Die drei Hauptprotagonisten

Richard Zehnder, der geniale Clown zwischen Verzweiflung und Seligkeit, der exzellente Tüftler, erstaunt mit seinen atemberaubenden Kehlkopfklängen. «Was für mich als Musiker eminent wichtig ist, ist die Frage «Woher komme ich?» oder «Aus was schöpfe ich?». Je weiter ich zurückgehen kann, je verwurzelter das ist, desto mehr Kraft kann das kriegen, desto stärker werde ich im künstlerischen Ausdruck.»

Die Vokalistin Erika Stucky, eine der orginellsten neuen Stimmen der internationalen Jazzszene, mit amerikanischen und schweizerischen Wurzeln, hasst den Mainstream wie der Teufel das Weihwasser. «Ich nehme an, der Mensch hat irgendwann mal Lust gehabt beim Reden, den Genuss noch zu verlängern … Wenn du anfängst, dein Herz auszubreiten, dann wird der Ton länger. Du wirst nicht knapper, wenn du Emotionen hast.»

Aus der Familie der Alder Buebe stammend hat Noldi Alder, der Intellektuelle, stets Grenzen gesprengt, hat traditionell Bewährtes mit «Neumödig»-Anderem zu etwas Ureigenem, Neuen verschmolzen: «Das Allerschönste an der ganzen Sache ist, wenn man singen kann, ohne dass man sich an etwas anlehnen muss. Wir können so frei sein. Wenn wir wüssten, wie frei wir sein könnten, würden wir zerplatzen.»

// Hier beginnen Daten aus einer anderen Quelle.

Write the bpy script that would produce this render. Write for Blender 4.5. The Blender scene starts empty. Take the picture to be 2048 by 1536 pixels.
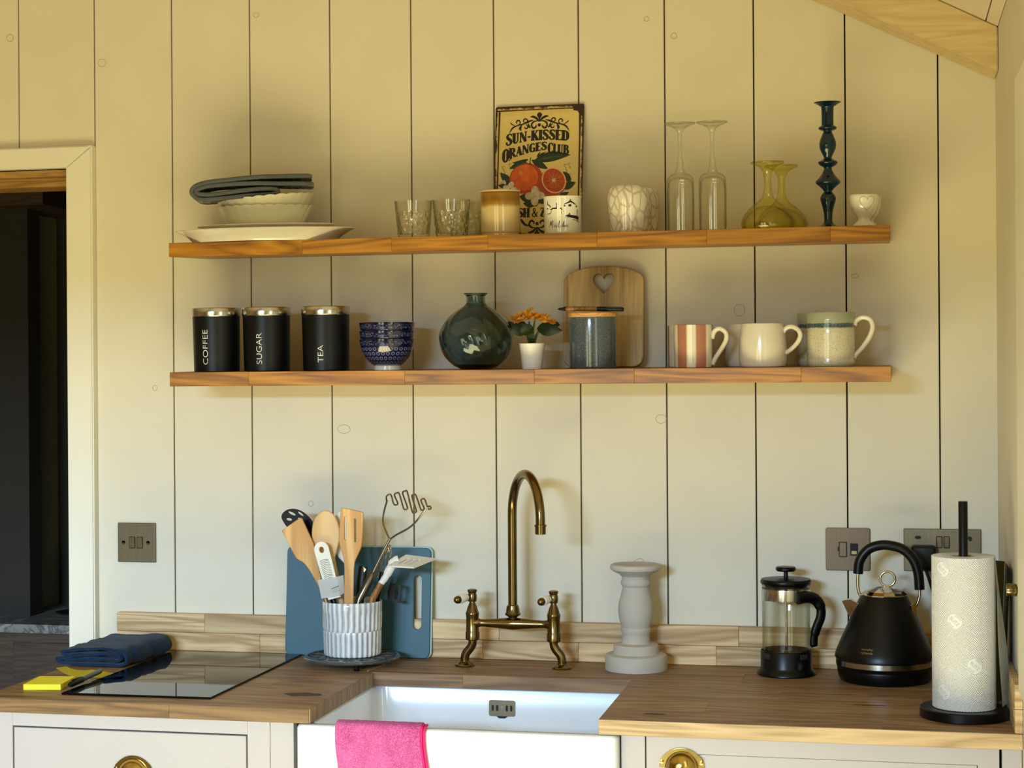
import bpy, bmesh, math, random
from mathutils import Vector, Matrix, Euler
random.seed(7)
PI = math.pi
sin, cos = math.sin, math.cos
D = bpy.data
S = bpy.context.scene
COL = S.collection
ZW = 0.92            # height of the worktop; the heights below are measured from it

def lin(h):
    h = h.lstrip('#')
    o = []
    for i in (0, 2, 4):
        c = int(h[i:i + 2], 16) / 255
        o.append(c / 12.92 if c <= .04045 else ((c + .055) / 1.055) ** 2.4)
    return (*o, 1)

# ------------------------------------------------------------------ camera, world, lights, exposure
cam = D.objects.new('camera', D.cameras.new('camera')); COL.objects.link(cam)
cam.data.sensor_width = 36; cam.data.lens = 60.285; cam.data.clip_start = .05
r_, u_, b_ = (.9773, .2119, -.0067), (.0063, .0028, 1.0), (.2119, -.9773, .0014)
cam.matrix_world = Matrix(((r_[0], u_[0], b_[0], 1.086), (r_[1], u_[1], b_[1], -3.4576), (r_[2], u_[2], b_[2], ZW + .5714), (0, 0, 0, 1)))
S.camera = cam
S.view_settings.view_transform = 'Standard'; S.view_settings.look = 'None'
S.view_settings.exposure = 0; S.view_settings.gamma = 1
try: S.cycles.transparent_max_bounces = 40
except Exception: pass
try: S.view_settings.use_curve_mapping = False
except Exception: pass
w = D.worlds.new('world'); S.world = w; w.use_nodes = True
w.node_tree.nodes['Background'].inputs[0].default_value = (.62, .72, .80, 1)
w.node_tree.nodes['Background'].inputs[1].default_value = .35

def area(name, loc, aim, sx, sy, power, col, spread=180):
    l = D.lights.new(name, 'AREA'); l.shape = 'RECTANGLE'; l.size = sx; l.size_y = sy
    l.energy = power; l.color = col; l.spread = math.radians(spread)
    o = D.objects.new(name, l); COL.objects.link(o); o.location = loc
    o.rotation_euler = (Vector(aim) - Vector(loc)).to_track_quat('-Z', 'Y').to_euler()
    return o
# sky seen under the porch roof, through the glazed doors behind the camera: the door head keeps it off the upper wall
area('sky_daylight', (-.3, -9.0, 2.73), (-.3, 0, 1.6), 3.4, .58, 1080, (.47, .71, 1.0), 180)
# the lawn outside, and sunlight that falls on the oak floor in front of the cabinets and comes back up warm
area('garden_daylight', (-1.05, -4.75, 1.05), (-.85, 0, 1.2), .78, 1.75, 15, (1.0, .95, .48), 170)
area('garden_daylight', (.05, -4.75, 1.05), (.15, 0, 1.2), .78, 1.75, 15, (1.0, .95, .52), 170)
area('sunlit_floor', (.15, -2.20, .012), (.15, -2.20, 3), 1.9, 1.4, 71, (1.0, .88, .42), 180)
# the side window, a narrow band of sky and leaves in the right wall
area('side_window_daylight', (1.285, -1.85, 1.45), (-1, -1.5, 1.3), .5, .95, 4.5, (.97, 1.0, .80), 150)

# ------------------------------------------------------------------ materials
MATS = {}
def mat(name):
    m = D.materials.new(name); m.use_nodes = True
    MATS[name] = m
    return m, m.node_tree.nodes, m.node_tree.links, m.node_tree.nodes['Principled BSDF']

def coords(n, l, scale=(1, 1, 1), rnd=True, rot=(0, 0, 0)):
    t = n.new('ShaderNodeTexCoord'); mp = n.new('ShaderNodeMapping')
    mp.inputs['Scale'].default_value = scale; mp.inputs['Rotation'].default_value = rot
    if rnd:
        oi = n.new('ShaderNodeObjectInfo'); ad = n.new('ShaderNodeVectorMath'); ad.operation = 'ADD'
        mu = n.new('ShaderNodeMath'); mu.operation = 'MULTIPLY'; mu.inputs[1].default_value = 9.3
        l.new(oi.outputs['Random'], mu.inputs[0]); l.new(t.outputs['Object'], ad.inputs[0]); l.new(mu.outputs[0], ad.inputs[1])
        l.new(ad.outputs[0], mp.inputs[0])
    else:
        l.new(t.outputs['Object'], mp.inputs[0])
    return mp.outputs[0]

def noise(n, l, vec, scale, detail=3, rough=.5, dist=0):
    t = n.new('ShaderNodeTexNoise'); t.inputs['Scale'].default_value = scale
    t.inputs['Detail'].default_value = detail; t.inputs['Roughness'].default_value = rough; t.inputs['Distortion'].default_value = dist
    l.new(vec, t.inputs['Vector']); return t.outputs['Fac']

def ramp(n, l, fac, stops):
    r = n.new('ShaderNodeValToRGB'); e = r.color_ramp.elements
    while len(e) < len(stops): e.new(.5)
    for i, (p, c) in enumerate(stops):
        e[i].position = p; e[i].color = lin(c) if isinstance(c, str) else c
    l.new(fac, r.inputs[0]); return r.outputs[0]

def mix(n, l, fac, a, b, mode='MIX'):
    m = n.new('ShaderNodeMix'); m.data_type = 'RGBA'; m.blend_type = mode
    for s, v in ((m.inputs[0], fac), (m.inputs[6], a), (m.inputs[7], b)):
        if hasattr(v, 'is_output'): l.new(v, s)
        elif isinstance(v, str): s.default_value = lin(v)
        else: s.default_value = v
    return m.outputs[2]

def math_(n, l, op, a, b=0.0, c=0.0):
    m = n.new('ShaderNodeMath'); m.operation = op
    for s, v in zip(m.inputs, (a, b, c)):
        if hasattr(v, 'is_output'): l.new(v, s)
        else: s.default_value = v
    return m.outputs[0]

def bump(n, l, p, h, strength=.2, dist=.001):
    b = n.new('ShaderNodeBump'); b.inputs['Strength'].default_value = strength; b.inputs['Distance'].default_value = dist
    l.new(h, b.inputs['Height']); l.new(b.outputs[0], p.inputs['Normal'])

def plain(name, col, rough=.5, metal=0, coat=0, var=.06, vs=40, bmp=0, spec=.5, col2=None):
    m, n, l, p = mat(name)
    v = coords(n, l)
    f = noise(n, l, v, vs, 4)
    c2 = lin(col2) if col2 else tuple(x * (1 - var * 2) for x in lin(col)[:3]) + (1,)
    l.new(ramp(n, l, f, [(.3, c2), (.7, lin(col))]), p.inputs['Base Color'])
    p.inputs['Roughness'].default_value = rough; p.inputs['Metallic'].default_value = metal
    p.inputs['Coat Weight'].default_value = coat; p.inputs['Coat Roughness'].default_value = .06
    p.inputs['Specular IOR Level'].default_value = spec
    if bmp: bump(n, l, p, f, bmp)
    return m

def wood(name, cols, axis=0, rough=.45, fine=1.0, tone=.25, ring=1.0, coat=0, warp=.6):
    """grain along the given axis (0 x, 1 y, 2 z); every piece gets its own offset and tone"""
    m, n, l, p = mat(name)
    sc = [26, 26, 26]; sc[axis] = 2.2
    v = coords(n, l, sc)
    big = noise(n, l, v, 1.0 * ring, 3, .55, warp)
    wv = math_(n, l, 'FRACT', math_(n, l, 'MULTIPLY', big, 9.0))
    wv = math_(n, l, 'ABSOLUTE', math_(n, l, 'SUBTRACT', wv, .5))
    sf = [240, 240, 240]; sf[axis] = 9
    fi = noise(n, l, coords(n, l, sf), 1.0, 3, .6)
    f = math_(n, l, 'ADD', math_(n, l, 'MULTIPLY', wv, .95), math_(n, l, 'MULTIPLY', fi, .55 * fine))
    c = ramp(n, l, f, [(.22, cols[0]), (.48, cols[1]), (.78, cols[2])])
    oi = n.new('ShaderNodeObjectInfo')
    t = math_(n, l, 'ADD', math_(n, l, 'MULTIPLY', oi.outputs['Random'], tone), 1 - tone * .6)
    hs = n.new('ShaderNodeHueSaturation'); l.new(t, hs.inputs['Value']); l.new(c, hs.inputs['Color'])
    l.new(hs.outputs[0], p.inputs['Base Color'])
    p.inputs['Roughness'].default_value = rough; p.inputs['Coat Weight'].default_value = coat
    bump(n, l, p, f, .12, .0006)
    return m

def glass(name, col, edge, rough=.02, dimple=0):
    """thin-walled glass: light passes straight through, tinted, darker where the wall is seen edge-on; the surface mirrors by Fresnel"""
    m, n, l, p = mat(name); out = n['Material Output']; n.remove(p)
    lw = n.new('ShaderNodeLayerWeight'); lw.inputs['Blend'].default_value = .30
    lw2 = n.new('ShaderNodeLayerWeight'); lw2.inputs['Blend'].default_value = .5
    f = noise(n, l, coords(n, l), 60, 2)
    fc = math_(n, l, 'ADD', lw.outputs['Facing'], math_(n, l, 'MULTIPLY', math_(n, l, 'SUBTRACT', f, .5), .12))
    tr = n.new('ShaderNodeBsdfTransparent'); l.new(ramp(n, l, fc, [(.25, col), (.95, edge)]), tr.inputs[0])
    gl_ = n.new('ShaderNodeBsdfGlossy'); gl_.inputs['Roughness'].default_value = rough
    f5 = math_(n, l, 'ADD', math_(n, l, 'MULTIPLY', math_(n, l, 'POWER', lw2.outputs['Facing'], 4.0), .6), .065)
    mx = n.new('ShaderNodeMixShader'); l.new(f5, mx.inputs[0]); l.new(tr.outputs[0], mx.inputs[1]); l.new(gl_.outputs[0], mx.inputs[2])
    if dimple:
        v2 = coords(n, l, (1, 1, .7), rnd=False)
        vo = n.new('ShaderNodeTexVoronoi'); vo.inputs['Scale'].default_value = dimple; l.new(v2, vo.inputs['Vector'])
        sx = n.new('ShaderNodeSeparateXYZ'); tc = n.new('ShaderNodeTexCoord'); l.new(tc.outputs['Object'], sx.inputs[0])
        h = math_(n, l, 'MULTIPLY', vo.outputs['Distance'], math_(n, l, 'LESS_THAN', sx.outputs[2], .054))
        b = n.new('ShaderNodeBump'); b.inputs['Strength'].default_value = .9; b.inputs['Distance'].default_value = .004; l.new(h, b.inputs['Height'])
        for q_ in (gl_, lw, lw2): l.new(b.outputs[0], q_.inputs['Normal'])
    l.new(mx.outputs[0], out.inputs['Surface'])
    return m

def metal(name, col, rough=.2, brushed=None, var=.1):
    m, n, l, p = mat(name)
    sc = [30, 30, 30]
    if brushed is not None: sc = [900, 900, 900]; sc[brushed] = 6
    f = noise(n, l, coords(n, l, sc), 1, 3)
    a = lin(col); b = tuple(x * (1 - 2 * var) for x in a[:3]) + (1,)
    l.new(ramp(n, l, f, [(.3, b), (.7, a)]), p.inputs['Base Color'])
    p.inputs['Metallic'].default_value = 1; p.inputs['Roughness'].default_value = rough
    if brushed is not None: bump(n, l, p, f, .05, .0003)
    return m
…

Das sind Anmerkungen zu und Worte von drei der wichtigsten Persönlichkeiten, die in dem meisterhaften Film von Stefan Schwieters die Möglichkeiten der menschlichen Stimme ausloten, das Bewusstsein dafür sensibilisieren und – wie es nur ganz grosse Kunst vermag – überhaupt das Bewusstsein erweitern. Hier vereinen sich Bild (Kamera Pio Corradi) und Ton zu einem Gesamtkunstwerk. Hier wird «religio» erlebbar als Vermählung des konkret Materiellen mit dem abstrakt Transzendenten.